TRON: Ares llega quince años después de TRON: Legacy con esa sensación rara de franquicia que nunca termina de irse pero tampoco sabe muy bien a dónde volver. Es una película que se presenta como evolución, como salto adelante, pero que en el fondo vuelve a jugar exactamente las mismas cartas, solo que ahora iluminadas en rojo intenso. Más rojo. Mucho rojo. Si Legacy era azul frío y elegante, Ares es un club nocturno digital permanente, como si alguien hubiera decidido que la mejor forma de diferenciarse fuera subir el regulador de color hasta el tope.
La historia es tan simple que casi se puede explicar sola mientras miras los neones de fondo. Ares, el nuevo programa interpretado por Jared Leto, es una entidad poderosísima diseñada como sistema central, pero condenada a una existencia limitada fuera de la Red. Veintinueve minutos y adiós muy buenas. A partir de ahí, la película se construye alrededor de la búsqueda de un código creado por Flynn que permitiría a los programas existir de forma permanente en el mundo real. Y ya está. No hay giros especialmente interesantes, no hay un misterio que te agarre ni una progresión dramática que te haga sentir que el viaje importa demasiado. Es la misma estructura de siempre: programa que quiere ser más humano que los humanos, corporación que quiere usarlo como arma y una reflexión sobre la vida artificial que se queda en frases solemnes y miradas intensas.
Hay, eso sí, un pequeño guiño para los veteranos de la saga: un cameo puntual que remite directamente a la TRON original de 1982. Es un detalle breve, casi anecdótico, de esos que funcionan más como caricia nostálgica que como verdadero elemento narrativo, pero que se agradece por recordar de dónde viene todo esto, aunque no tenga un peso real en la historia.

Jared Leto cumple, pero también juega en piloto automático. Su Ares es solemne, atormentado, como casi todo lo que interpreta últimamente. Funciona como presencia, como icono, como figura central, pero el personaje nunca termina de desarrollarse de verdad. Se nos dice quién es, qué siente y qué desea, pero rara vez lo vemos evolucionar. Los personajes en general están ahí para cumplir funciones narrativas muy claras y muy básicas, rozando el estereotipo. Evan Peters, como Julian Dillinger, es quizá el que más se divierte, repitiendo ese villano cruel y arrogante que domina a la perfección, aunque tampoco tenga mucho margen para sorprender. Más decepcionante es Gillian Anderson, completamente desaprovechada en un papel casi anecdótico que parece existir solo para justificar un apellido y poco más.

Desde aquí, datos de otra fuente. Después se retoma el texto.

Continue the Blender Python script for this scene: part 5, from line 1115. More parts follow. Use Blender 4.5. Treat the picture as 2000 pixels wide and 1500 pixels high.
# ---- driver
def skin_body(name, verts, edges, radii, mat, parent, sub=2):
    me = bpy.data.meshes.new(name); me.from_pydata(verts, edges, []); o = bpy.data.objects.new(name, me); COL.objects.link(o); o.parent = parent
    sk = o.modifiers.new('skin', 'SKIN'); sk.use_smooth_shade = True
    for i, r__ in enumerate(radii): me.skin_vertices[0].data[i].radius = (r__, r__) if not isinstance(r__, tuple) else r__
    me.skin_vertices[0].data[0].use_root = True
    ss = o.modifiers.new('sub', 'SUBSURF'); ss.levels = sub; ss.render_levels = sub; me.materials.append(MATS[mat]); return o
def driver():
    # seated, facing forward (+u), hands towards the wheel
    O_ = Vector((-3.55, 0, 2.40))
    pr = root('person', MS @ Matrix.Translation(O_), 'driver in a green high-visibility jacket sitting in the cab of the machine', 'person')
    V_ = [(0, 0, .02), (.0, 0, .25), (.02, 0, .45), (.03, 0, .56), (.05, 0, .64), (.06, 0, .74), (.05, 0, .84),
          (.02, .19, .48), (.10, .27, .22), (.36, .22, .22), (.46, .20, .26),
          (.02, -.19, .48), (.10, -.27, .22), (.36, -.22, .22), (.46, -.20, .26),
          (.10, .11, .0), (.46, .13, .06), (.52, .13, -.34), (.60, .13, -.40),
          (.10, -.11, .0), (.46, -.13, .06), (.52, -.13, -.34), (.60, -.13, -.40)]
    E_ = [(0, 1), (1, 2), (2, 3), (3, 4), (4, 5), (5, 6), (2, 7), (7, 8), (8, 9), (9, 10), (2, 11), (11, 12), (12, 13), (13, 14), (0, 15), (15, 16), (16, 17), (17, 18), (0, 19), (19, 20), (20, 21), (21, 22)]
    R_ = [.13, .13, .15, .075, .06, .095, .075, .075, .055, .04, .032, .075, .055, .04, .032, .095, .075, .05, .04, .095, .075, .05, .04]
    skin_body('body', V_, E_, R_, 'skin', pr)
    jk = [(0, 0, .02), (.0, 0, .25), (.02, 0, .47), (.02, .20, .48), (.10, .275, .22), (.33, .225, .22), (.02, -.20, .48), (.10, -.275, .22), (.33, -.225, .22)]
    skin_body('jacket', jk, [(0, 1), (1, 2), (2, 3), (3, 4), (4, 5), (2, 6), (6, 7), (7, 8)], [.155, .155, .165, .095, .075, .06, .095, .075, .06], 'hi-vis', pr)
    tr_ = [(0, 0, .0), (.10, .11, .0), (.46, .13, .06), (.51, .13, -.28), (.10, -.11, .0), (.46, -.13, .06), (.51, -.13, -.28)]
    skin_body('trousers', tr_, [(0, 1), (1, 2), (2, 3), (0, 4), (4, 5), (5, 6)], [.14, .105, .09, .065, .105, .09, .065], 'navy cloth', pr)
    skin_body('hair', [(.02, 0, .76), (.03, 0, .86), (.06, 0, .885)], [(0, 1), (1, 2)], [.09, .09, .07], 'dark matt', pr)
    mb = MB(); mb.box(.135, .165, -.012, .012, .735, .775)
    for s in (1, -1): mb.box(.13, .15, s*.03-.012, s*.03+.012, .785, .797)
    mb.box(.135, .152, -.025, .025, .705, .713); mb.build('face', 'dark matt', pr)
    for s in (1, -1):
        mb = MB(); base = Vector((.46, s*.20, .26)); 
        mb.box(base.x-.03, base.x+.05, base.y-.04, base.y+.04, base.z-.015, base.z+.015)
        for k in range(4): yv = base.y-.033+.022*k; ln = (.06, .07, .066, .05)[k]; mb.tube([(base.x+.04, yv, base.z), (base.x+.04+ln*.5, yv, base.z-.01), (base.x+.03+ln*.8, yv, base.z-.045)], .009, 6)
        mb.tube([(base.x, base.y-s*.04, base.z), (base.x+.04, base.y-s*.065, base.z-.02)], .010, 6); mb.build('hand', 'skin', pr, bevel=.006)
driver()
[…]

Donde la película no falla, eso sí, es en el apartado técnico. Visualmente es un espectáculo continuo. El diseño de producción es impresionante, las motos, los trajes, las arquitecturas digitales y, especialmente, la integración del mundo virtual con el real están ejecutados con gran detalle técnico. Hay planos realmente potentes, momentos pensados para ser contemplados más que narrados. En ese sentido, TRON: Ares es coherente con el ADN de la saga: cine que entra por los ojos antes que por la cabeza.

El gran problema de la película es que insiste en explicar y desarrollar cosas que no necesitaban explicación. El salto del mundo digital al real siempre fue una licencia fantástica que aceptábamos sin hacer demasiadas preguntas, y aquí se intenta racionalizar con reglas, tiempos límite y consecuencias que no terminan de tener sentido ni aportar profundidad. A cambio, se pierde parte de ese espíritu de aventura cibernética que tenía Legacy, por muy superficial que fuera. Lo que queda es una especie de reflexión existencial de manual, bastante edulcorada, muy Disney, con discursos sobre identidad, humanidad y libre albedrío que suenan más a obligación temática que a verdadera inquietud creativa.
Al final, TRON: Ares es una película floja si hablamos de historia y personajes, claramente inferior a Legacy en carisma y magnetismo, aunque técnicamente sea incluso más ambiciosa. Es cine pensado para ser mirado y escuchado, no tanto para ser sentido o recordado. Un espectáculo visual impecable, con efectos especiales de primer nivel y una banda sonora adecuada, pero con un guion tan simple y unos personajes tan poco trabajados que da la sensación de que se podría haber hecho mucho más con este universo.